Nicola Morgan said...

Good points, ebony. And we all like a good moan. But when authors are asked to write a story for nothing, the infuriating thing is that everyone else in the process is being paid.

And Vanessa - oh yes, I sympathise. Don't get me started on the free books thing! We're always being asked to donate "free" signed copies for tombolas and raffles, without the person making the request seeming to realise that actually we have to buy our own books, and then pay the postage too. I think we're all guilty of not thinking about other people's position. Which is why I think this video is so good.

I think it's also very much about how the request is made. If it's made ignorantly, it's much more annoying, although it does then give an opportunity to educate the ignorant ...

Amy Jane (Untangling Tales) said...

I appreciated how he kept referring to his interview as his "essay" and saying that he "doesn't piss for free."

My angle isn't so much about not being paid for writing (I-- theoretically-- know how to expect that) it's more the idea that all of my skills, when requested, have value and I shouldn't ignore that.

Nicola Morgan said...

yes, I thought not pissing for free was a bit excessive!

DanielB said...

Please, let's not head down the road of gender stereotyping! Some writers are confident, others are wallflowers, many are somewhere in between.

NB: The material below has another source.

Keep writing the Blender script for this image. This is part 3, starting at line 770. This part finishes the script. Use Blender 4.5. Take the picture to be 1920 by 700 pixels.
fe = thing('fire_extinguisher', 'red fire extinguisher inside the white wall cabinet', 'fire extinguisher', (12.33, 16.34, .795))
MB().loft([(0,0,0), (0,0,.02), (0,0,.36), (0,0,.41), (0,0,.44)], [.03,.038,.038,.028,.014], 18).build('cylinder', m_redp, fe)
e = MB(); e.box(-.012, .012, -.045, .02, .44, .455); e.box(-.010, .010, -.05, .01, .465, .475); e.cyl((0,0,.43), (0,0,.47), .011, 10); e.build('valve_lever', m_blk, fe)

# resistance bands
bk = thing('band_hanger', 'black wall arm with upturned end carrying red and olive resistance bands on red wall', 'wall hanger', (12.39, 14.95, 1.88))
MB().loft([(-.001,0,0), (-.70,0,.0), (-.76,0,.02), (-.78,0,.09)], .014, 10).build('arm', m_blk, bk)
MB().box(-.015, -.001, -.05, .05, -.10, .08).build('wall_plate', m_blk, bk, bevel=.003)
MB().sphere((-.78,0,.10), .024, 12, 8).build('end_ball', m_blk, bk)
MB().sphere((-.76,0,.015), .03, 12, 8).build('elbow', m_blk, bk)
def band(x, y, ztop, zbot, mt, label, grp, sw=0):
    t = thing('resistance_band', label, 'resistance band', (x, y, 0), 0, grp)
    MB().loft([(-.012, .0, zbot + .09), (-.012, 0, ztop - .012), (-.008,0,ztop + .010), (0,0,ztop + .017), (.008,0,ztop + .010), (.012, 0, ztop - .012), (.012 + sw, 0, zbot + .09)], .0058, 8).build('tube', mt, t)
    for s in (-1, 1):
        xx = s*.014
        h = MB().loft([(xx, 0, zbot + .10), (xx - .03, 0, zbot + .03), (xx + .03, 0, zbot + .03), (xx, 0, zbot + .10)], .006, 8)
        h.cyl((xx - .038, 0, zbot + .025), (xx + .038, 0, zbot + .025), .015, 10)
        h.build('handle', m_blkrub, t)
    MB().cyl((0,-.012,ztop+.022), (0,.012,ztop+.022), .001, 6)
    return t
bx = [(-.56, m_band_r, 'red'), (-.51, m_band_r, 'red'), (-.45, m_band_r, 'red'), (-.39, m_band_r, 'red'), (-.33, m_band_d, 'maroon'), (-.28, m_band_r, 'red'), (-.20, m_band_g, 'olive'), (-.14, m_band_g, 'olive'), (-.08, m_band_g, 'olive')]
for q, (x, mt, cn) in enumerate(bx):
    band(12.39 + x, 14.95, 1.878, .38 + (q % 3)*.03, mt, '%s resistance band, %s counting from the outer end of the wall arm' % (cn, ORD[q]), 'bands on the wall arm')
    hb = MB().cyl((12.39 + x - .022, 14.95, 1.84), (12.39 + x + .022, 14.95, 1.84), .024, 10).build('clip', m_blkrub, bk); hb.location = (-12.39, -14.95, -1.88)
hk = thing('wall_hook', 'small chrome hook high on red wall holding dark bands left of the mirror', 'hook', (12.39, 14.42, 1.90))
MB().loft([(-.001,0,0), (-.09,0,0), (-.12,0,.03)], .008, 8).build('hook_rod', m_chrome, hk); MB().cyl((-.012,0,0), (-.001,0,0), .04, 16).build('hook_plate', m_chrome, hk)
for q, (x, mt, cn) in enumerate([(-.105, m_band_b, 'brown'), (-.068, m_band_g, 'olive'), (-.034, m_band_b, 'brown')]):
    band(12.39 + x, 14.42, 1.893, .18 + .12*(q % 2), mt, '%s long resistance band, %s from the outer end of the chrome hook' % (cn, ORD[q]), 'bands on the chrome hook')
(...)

The idea of having be be "tough" with a publisher and play hardball over the terms of my contract fills me with horror - I'd be eaten alive.

My agent, thankfully, is good at this sort of thing. And she is a woman. A very pleasant woman. She's nice-as-cheesecake to me and a toothy Cerberus with the publishers - which is how it should be.

Nicola Morgan said...

Daniel - I think I've missed the gender-stereotyping. I was reporting the results of a survey into earnings. I also dislike stereotyping, but facts are always worth discussing, for lots of good reasons which benefit both genders. Your agent sounds like mine - also a woman, though that's irrelevant!